『粕谷幸司の自由なコラム』08
例えば世界平和が実現したとしても、すべてがすべての人の思い通りになるわけじゃない。
例えば夢が叶わないこと、例えば人が死んでいくこと。
僕らが生まれた昭和という時代には、まだ「戦後」のような言葉を意識しないで使っているような風潮があった気がする。
あのころには、まだ「戦争を知っている人たち」が多く生きていて、正月や盆に顔を合わせると、なにかと面倒な話をたくさん聞かせてくれた。
日本が終戦してから、今年で70年。1945年に10歳だった方も、もう80歳。
彼らは今この時代を、どのように眺めているのだろうか。
相変わらず世界のどこかでは戦争やテロがおこなわれていて、ふと国内に目をやっても、決して命を大切に生きている人ばかりではなく、犯罪があり、憎しみや苦しみも、穏やかだからこそ生まれる狂気のようなものも間違いなく在って。
今この時代は、70年間でどのように積み上げられてきたのだろうか。
彼らが望んだ未来は、本当にここに実現しているのだろうか。
高度経済成長期と呼ばれたその時代に、僕らは何を求めていたのだろうか。
復活、だったかも知れない。誕生、だったかも知れない。
時代は“明日へ”という不可逆な時間の積み重ねで刻まれていく。
ボロボロになった者が夢見た「明日」を、彼らが積み重ねた未来を、今、僕たちが生きている。
その時代に求めるモノとは、多分その世界を生きている人々によって様々なんだ。
「生きていたい」と願う時代には、生きられないような現実があった。
「変わりたい」と願う時代には、変わることの出来ない現実があった。
今、僕たちの願いが息づくこの時代には、どんな現実があるんだろう。
制度だとかうんぬんは、ひとまず置いておいて。この世界(現代日本)では、そう簡単には死なない。
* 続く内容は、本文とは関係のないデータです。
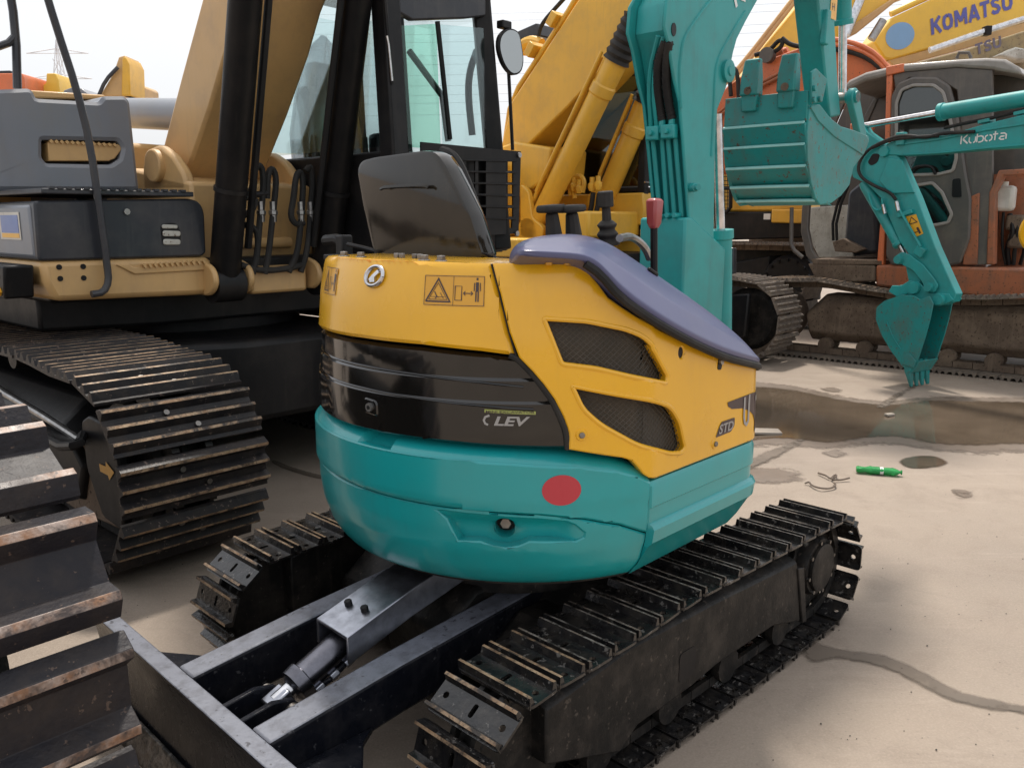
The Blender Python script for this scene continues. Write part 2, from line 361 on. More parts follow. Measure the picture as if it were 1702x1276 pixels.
# ---------------------------------------------------------------- read-off: where a photographed point lies on a known plane of a machine
class Frame:
    def __init__(s, x, y, deg):
        s.o = Vector((x, y, 0)); s.deg = deg; s.Ri = Matrix.Rotation(-R(deg), 3, 'Z'); s.c = s.Ri @ (Vector((0, 0, CAM_H)) - s.o)
    def ray(s, px, py):
        u = (px - PW / 2) / FPX; v = -(py - PH / 2) / FPX; cp, sp = math.cos(R(PITCH)), math.sin(R(PITCH))
        return s.Ri @ Vector((u, cp + v * sp, v * cp - sp))
    def q(s, px, py, ax, val):
        d = s.ray(px, py); return s.c + d * ((val - s.c[ax]) / d[ax])
    def xz(s, pts, y): return [(p.x, p.z) for p in (s.q(a, b, 1, y) for a, b in pts)]
    def yz(s, pts, x): return [(p.y, p.z) for p in (s.q(a, b, 0, x) for a, b in pts)]
    def xy(s, pts, z): return [(p.x, p.y) for p in (s.q(a, b, 2, z) for a, b in pts)]
WORLD = Frame(0, 0, 0)
# ================================================================ ground
g = MB(); g.add([(-400, -400, 0), (400, -400, 0), (400, 400, 0), (-400, 400, 0)], [(0, 1, 2, 3)])
struct(g.build('ground', 'concrete'))
def blob(px, z, name, material, jit=.02, sub=4, seed=1, rim=.05):
    """thin sheet lying on the yard, outline read off the photograph on the ground plane and roughened"""
    r = random.Random(seed); pts = [Vector(p) for p in WORLD.xy(px, 0)]; out = []
    n = len(pts)
    for i in range(n):
        p0, p1, p2, p3 = pts[i - 1], pts[i], pts[(i + 1) % n], pts[(i + 2) % n]
        for k in range(sub):
            t = k / sub
            q = .5 * ((2 * p1) + (-p0 + p2) * t + (2 * p0 - 5 * p1 + 4 * p2 - p3) * t * t + (-p0 + 3 * p1 - 3 * p2 + p3) * t ** 3)
            out.append((q.x, q.y))
    edge = []; segs = [(Vector(p), Vector(q)) for p, q in zip(out, out[1:] + out[:1])]
    def f(u, v, o):
        p = Vector((u, v)); d = 9.0
        for a, b in segs:
            ab = b - a; t = max(0.0, min(1.0, (p - a).dot(ab) / max(ab.length_squared, 1e-12))); d = min(d, (p - a - ab * t).length)
        edge.append(min(1.0, d / rim)); return (u, v, z)
    xs, ys = [p[0] for p in out], [p[1] for p in out]; st = max(rim * .7, .014)
    if (max(xs) - min(xs)) * (max(ys) - min(ys)) / st ** 2 > 12000: st = .06
    o = sheet(out, [], f, rng(min(xs), max(xs), st)[1:-1], rng(min(ys), max(ys), st)[1:-1], name=name, mats=material)
    at = o.data.attributes.new('edge', 'FLOAT', 'POINT')
    for i, e in enumerate(edge): at.data[i].value = e
    return struct(o)
def rng(a, b, st):
    n = max(1, int(round((b - a) / st))); return [a + (b - a) * i / n for i in range(n + 1)]

# ================================================================ crawler tracks
def loop_path(idler, sprocket, top, n=40):
    (x0, z0, r0), (x1, z1, r1) = idler, sprocket
    p = [(x1, z1 - r1), (x0, z0 - r0)]
    p += [(x0 + r0 * math.cos(R(a)), z0 + r0 * math.sin(R(a))) for a in range(262, 88, -8)]
    p += list(top)
    p += [(x1 + r1 * math.cos(R(a)), z1 + r1 * math.sin(R(a))) for a in range(90, -90, -8)]
    return [Vector(q) for q in p]
def resample(path, pitch, phase=0.0):
    P = path + [path[0]]; L = [0]
    for a, b in zip(P, P[1:]): L.append(L[-1] + (b - a).length)
    n = max(3, round(L[-1] / pitch)); out = []
    def at(d):
        d %= L[-1]
        for i in range(len(P) - 1):
            if L[i + 1] >= d and L[i + 1] > L[i]:
                return P[i].lerp(P[i + 1], (d - L[i]) / (L[i + 1] - L[i]))
        return P[-1]
    st = L[-1] / n
    for i in range(n):
        d = (i + phase) * st; a, b = at(d - st * .45), at(d + st * .45)
        out.append(((a + b) / 2, (b - a).normalized()))
    return out
def shoe_mesh(name, p, w, grousers, h, gw, t, mats, slope=.012, holes=None, bolts=None):
    """one track shoe: plate with grouser bars across it; worn tips are a second material"""
    mb = MB()
    if holes is None:
        prof = [(-p * .5, -t), (p * .5, -t), (p * .5, 0)]; mis = [0, 0, 0]
        for gx in sorted(grousers, reverse=True):
            prof += [(gx + gw / 2 + slope, 0), (gx + gw / 2, h), (gx - gw / 2, h), (gx - gw / 2 - slope, 0)]; mis += [0, 1, 0, 0]
        prof += [(-p * .5, 0)]; mis += [0]
        mb.prism(prof, -w / 2, w / 2, XZ, 0, mis)
    else:
        o = sheet(rounded([(-p * .485, -w / 2), (p * .485, -w / 2), (p * .485, w / 2), (-p * .485, w / 2)], .02), holes, lambda u, v, q: (u, v, q), thick=t, name='tmp')
        mb.add([v.co for v in o.data.vertices], [tuple(f.vertices) for f in o.data.polygons])
        d = o.data; bpy.data.objects.remove(o); 
        o2 = [(v[0], v[1], -t) for v in rounded([(-p * .42, -w / 2), (p * .42, -w / 2), (p * .42, w / 2), (-p * .42, w / 2)], .02)]
        for gx in grousers:
            s = 1 if gx > 0 else -1
            prof = [(gx - s * (gw * .5 + slope), -.001), (gx - s * gw / 2, h), (gx + s * gw / 2, h), (gx + s * (gw / 2 + .002), -t * 1.4)]
            mb.prism(prof, -w / 2 + .004, w / 2 - .004, XZ, 0, [0, 1, 0, 0])
    for (bx, by, br) in bolts or []:
        mb.cyl((bx, by, -.002), (bx, by, .014), br, br * .9, 8, 2 if len(mats) > 2 else 0)
    me = bpy.data.meshes.new(name); me.from_pydata(mb.v, [], mb.f)
    for k in mats: me.materials.append(M[k])
    me.polygons.foreach_set('material_index', mb.m); finish(me, 30)
    return me
def lay_track(parent, path, y, me, pitch, bevel=0, skip=None, phase=0.0, jitter=0.0, off=0.0):
    for c, t in resample(path, pitch, phase):
        c = c + Vector((-t.y, t.x)) * off
        if skip and skip(c): continue
        o = link('track_shoe', me, parent, bevel, 1)
        o.location = (c.x, y + rnd.uniform(-jitter, jitter), c.y); o.rotation_euler = (0, -math.atan2(t.y, t.x) + rnd.uniform(-jitter, jitter) * 3, 0)
def chain(parent, path, y, w, depth, material, pitch):
    mb = MB()
    for c, t in resample(path, pitch, .5):
        n = Vector((-t.y, t.x)); rot = Matrix.Rotation(-math.atan2(t.y, t.x), 3, 'Y')
        for s in (-1, 1):
            q = c - n * 0
            mb.box((q.x, y + s * w / 2, q.y), (pitch * .96, w * .22, depth), rot)
        q = c; mb.cyl((q.x, y - w * .5, q.y), (q.x, y + w * .5, q.y), depth * .3, n=8)
    return mb.build('track_chain', material, parent)

# ================================================================ the teal and yellow compact excavator
mini = thing('compact_excavator', 'teal and yellow compact excavator with black seat, seen from its rounded rear corner', 'excavator', (.007, 2.934, 0), 45)
T = Frame(.007, 2.934, 45); U = Frame(.044, 2.90, 47)
_rel = T.Ri @ (U.o - T.o)
def up(o):
    o.location = _rel; o.rotation_euler = (0, 0, R(2)); return o

# ---- undercarriage
MS = shoe_mesh('track_shoe', .112, .275, (-.044, .044), .022, .009, .008, ['shoe_oil', 'worn_edge'], .008,
               holes=[circ(0, -.105, .010, 8), circ(0, .105, .010, 8), rounded([(-.019, -.008), (.019, -.008), (.019, .008), (-.019, .008)], .007, 2)])
MSN = shoe_mesh('track_shoe', .112, .275, (-.044, .044), .022, .007, .008, ['shoe_oil', 'worn_grey'], .008,
               holes=[circ(0, -.105, .010, 8), circ(0, .105, .010, 8), rounded([(-.019, -.008), (.019, -.008), (.019, .008), (-.019, .008)], .007, 2)])
mpath = loop_path((-.66, .238, .178), (1.05, .245, .187), [(-.5, .417), (-.2, .427), (.08, .449), (.35, .441), (.7, .433)])
for s in (-1, 1):
    yc = s * .633
    for c, t in resample(mpath, .112, .35):
        c = c + Vector((-t.y, t.x)) * .035
        o = link('track_shoe', MS if (c.x < -.55 or s > 0) else MSN, mini)
        o.location = (c.x, yc + rnd.uniform(-.003, .003), c.y); o.rotation_euler = (0, -math.atan2(t.y, t.x) + rnd.uniform(-.03, .03), 0)
    chain(mini, mpath, yc, .075, .035, 'frame_black', .112)
    # frame with a sloping shoulder
    fo = T.xz([(815, 1238), (1050, 1078), (1200, 998), (1325, 936), (1330, 1032), (1285, 1040), (1190, 1105), (1150, 1140), (1060, 1205), (1030, 1250), (900, 1276)], -.735)
    fo = [(max(x, -.62), z) for x, z in fo]
    rings = []
    for y, dz, sh in ((.735, 0, 0), (.725, .012, 0), (.60, .055, .0), (.52, .055, 0)):
        rings.append([(x, s * y, z + (dz if z > .25 else 0)) for x, z in fo])
    o = MB().loft(rings).build('track_frame', 'frame_black', mini, .006)
    MB().prism(rounded([(-.045, -.05), (.045, -.05), (.045, .05), (-.045, .05)], .02), s * .737, s * .728, lambda u, v, w: (u + T.q(1142, 1103, 1, -.735).x, w, v + T.q(1142, 1103, 1, -.735).z)).build('inspection_opening', 'black', o)
    MB().turn((-.66, yc - .05, .238), (0, 1, 0), [(0, .05), (0, .165), (.012, .18), (.03, .16), (.07, .16), (.088, .18), (.10, .165), (.10, .05)], 28).build('idler', 'frame_black', mini)
    sp = MB(); 
    teeth = []
    for i in range(44):
        a = 2 * PI * i / 44; teeth.append((1.05 + (.20 if i % 4 in (0, 1) else .165) * math.cos(a), .245 + (.20 if i % 4 in (0, 1) else .165) * math.sin(a)))
    sp.prism(teeth, yc - .02, yc + .02, XZ); sp.build('sprocket', 'frame_black', mini, .004)
    mo = MB().turn((1.03, s * .52, .262), (0, s, 0), [(0, .16), (.10, .16), (.11, .125), (.165, .12), (.18, .112), (.183, .06)], 32).build('drive_motor', 'frame_black', mini)
    MB().turn((1.03, s * .703, .262), (0, s, 0), [(0, .098), (.012, .096), (.016, .085), (.0165, .02)], 32).build('motor_cover', 'frame_black', mo)
    for k in range(8):
        a = 2 * PI * k / 8 + .2
        MB().cyl((1.03 + .107 * math.cos(a), s * .70, .262 + .107 * math.sin(a)), (1.03 + .107 * math.cos(a), s * .712, .262 + .107 * math.sin(a)), .008, n=6).build('cover_bolt', 'bolt_steel', mo)
    for x in (-.35, .0, .35, .72):
        MB().turn((x, yc - .07, .105), (0, 1, 0), [(0, .04), (0, .062), (.03, .062), (.035, .05), (.105, .05), (.11, .062), (.14, .062), (.14, .04)], 20).build('track_roller', 'frame_black', mini)
    MB().turn((.06, yc - .06, .405), (0, 1, 0), [(0, .03), (0, .045), (.12, .045), (.12, .03)], 18).build('carrier_roller', 'frame_black', mini)
    MB().box((.06, s * .57, .37), (.05, .08, .08)).build('roller_bracket', 'frame_black', mini, .005)
    # guard plate beside the drive motor with a rubbed edge
    MB().prism(T.xz([(1328, 940), (1332, 1030), (1325, 1032), (1318, 942)], -.72), s * .742, s * .56, XZ).build('end_plate', 'frame_black', mini, .004)
b = MB(); b.prism([(-.16, .22), (.55, .22), (.6, .36), (.45, .47), (-.10, .47), (-.22, .36)], -.53, .53, XZ); b.build('car_body', 'frame_black', mini, .02)
MB().prism([(-.46, .06), (-.1, .06), (-.1, .46), (-.38, .46), (-.52, .36)], -.205, .130, XZ).build('underbody_light_block', 'frame_black', mini, .02)  # added dark block, stops light passing under the machine from behind
for y0_, y1_ in ((.235, .49), (-.49, -.305)): MB().prism([(-.40, .10), (-.1, .10), (-.1, .40), (-.30, .40), (-.44, .30)], y0_, y1_, XZ).build('cross_member', 'frame_black', mini, .02)
MB().turn((0, 0, .44), (0, 0, 1), [(0, .40), (.06, .40), (.07, .36), (.15, .36)], 40).build('swing_ring', 'frame_black', mini)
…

本当に死にそうな時には、何かに頼って生き延びることが許されている。
その規模やなんかは置いておいて、この世界ではどんな夢でも、叶えるために走ることが出来る。
誰が見たって叶わない夢だとしても、それを追い求めるのを止めることもない。
…今、この「小さな世界」には、気付けば「小さな平和」が存在している。
そう、僕らは実は、平和の中に生きている。
そんなに簡単に人を殺すことは無いし、そんなに簡単に人に殺されてはならない。
ここにある平和を、時代の中で積み上げられた世界を、また好きになってみても、良いのかも。
世界が少しでも平和であるのなら、人が求める「衝動」とは一体、どこにあるだろうか。
頭がおかしいクソみたいな人間は、その身を自ら悪に染め、己が悪として生きることを選ぶ。
そんな事件を伝えるニュースばかりが溢れていて、今日も僕は、すっかり病んでいる。
僕は、本当の世界平和が見たい。
僕が、エンターテイメントでつくりだす世界平和を見てみたい。
芽生える心の悪や狂気は、テレビドラマや映画で消化する「フィクション」であればいい。
人が幸せで、まさに個人の平和を手にして心豊かに暮らしていける世界のひとつに、エンターテイメントという要素が大いに必要なんじゃないかと思う。
もっと刺激的なエンターテイメントを、もっとありえないフィクションを、そして時々、忘れられない過去という現実を。
僕らはひとつひとつ、楽しんで、平和を手にして、生きていければ良いんじゃないかな。
僕の夢が、叶うかどうかは知ったことじゃない。
ただ僕は、この世界に夢を抱いて、生きている。
…今回は異常に重たいな(笑)。
次回こそは、シモネタにでもしよう。
誰も傷つかないような、しょーもないエンターテイメントを。